Stephen King's Carrie
I decided, quite idiotically, a few days ago that I was going to read or reread all of King's novels in chronological order. I can't, right now, remember why I decided to do it--but it seemed like a good idea at the time, so I announced it on social media (as one should do with all good ideas) and now am stuck with the announcement and duty.
I plan on ranking them as I move forward.
I just finished Carrie, his first published novel.
This is a different King than what we read today, and that's kind of surprising for me to say. I'm not saying it is like reading a completely different writer, but at 199 pages, it's one of King's shortest. A lot of people argue that the shorter King's novels are, the better they tend to be (and I'm not necessarily opposed to this argument, either).
This book can easily be drawn into two halves. Prior to prom night and prom night. I have to say, that I almost didn't finish the first half of the novel: it was boring. I don't think King made a great connection between a bullied female quickly accepting these super natural powers and then her willingness to murder with them. The connection was there, and it was believable, but I just think if I was eighteen and suddenly had the ability to tip over cars with my mind, I might have acted a bit different.
King said in On Writing that his wife helped him a lot with understanding high school girls, and perhaps that is what happened in the first half of the book. It is setting the table for the second half, and in doing so, he almost lost me. Honestly, it was only because of my proclamation to the world about what I was going to do that kept me going.
With that said, King comes into his own in the second half.
The King of Today is more verbose, taking more time to describe both what he sees and what characters think, but forty years ago, King ripped you along at a pace which makes your teeth chatter--once he finally gets started.
The second half of Carrie is why King became King, practically single-handedly pulling the horror genre to national attention. The way he wrote--I just don't think it had been done before. It's not like you're being spoken to, but like you're on a walk with a friend, and this friend is telling you a horrible, horrible story. He talks to you like he's sitting across the table, not hammering at you from a keyboard.
Now, every modern day horror/thriller writer has pretty much been influenced by King. Before him though, not many wrote like this. Go read Lovecraft if you disagree. So when you read books today, and there is that folksy, friendly, aren't we all looking at this together for the first time type feel--I think a major reason is from King's first book.
The second half of Carrie is hard to put down. King intersperses the narrative with modern (Modern circa the 70's/80's--and don't expect accuracy of when this thing was published from me. I got things to do.) day discussions between Congress, academics, and books published on the subject of Carrie White. It creates an almost worldly view of what happened on that prom night, lending it a sense of non-fiction and critical attention that many thrillers miss. One thing that King misses here, though, is the terror.
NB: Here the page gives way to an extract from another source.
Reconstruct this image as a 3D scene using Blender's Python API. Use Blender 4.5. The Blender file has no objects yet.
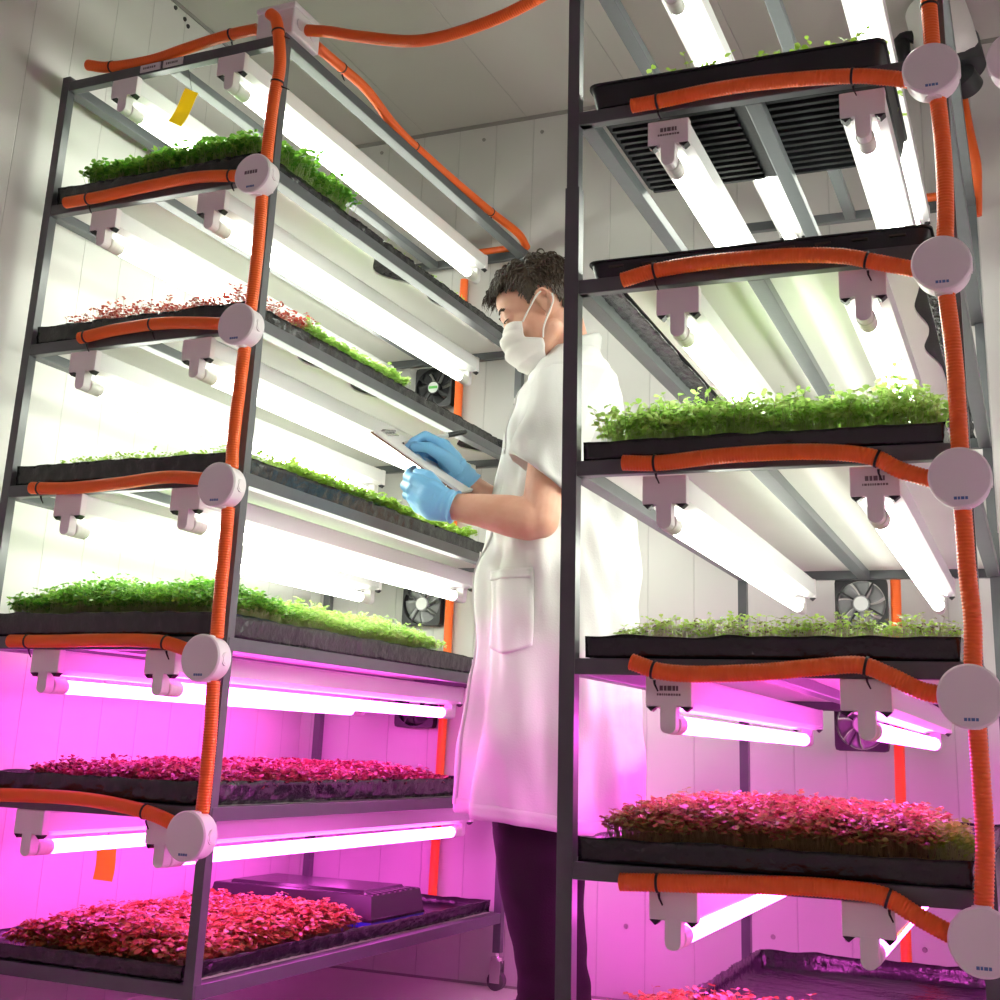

You know what is going to happen from the beginning of the novel, and in doing so, you're wanting to see how she does it, rather than what she does. This is in stark juxtaposition to his novels like The Stand, in which you desperately want to know the what and not the how.
King wrote this book at twenty-six years old. Two years younger than I am now. If we look at this and compare it to the rest of his work (which I'm going to do in this series), it's missing a lot of the greatness that King eventually becomes--
A brief interlude. It's also missing a lot of the bad that King eventually becomes. His verbosity, his tendency to use tired metaphors (the room was as black as a hole in the ground), and his (for better or worse) ability to dive in and, and stay in, a character's head for pages and pages are all absent.
--but when you think about what a twenty-six year old man has been exposed to, you're clearly looking at the beginning of a genius. You're also looking at someone who is having a lot of fun, and I'm glad for that.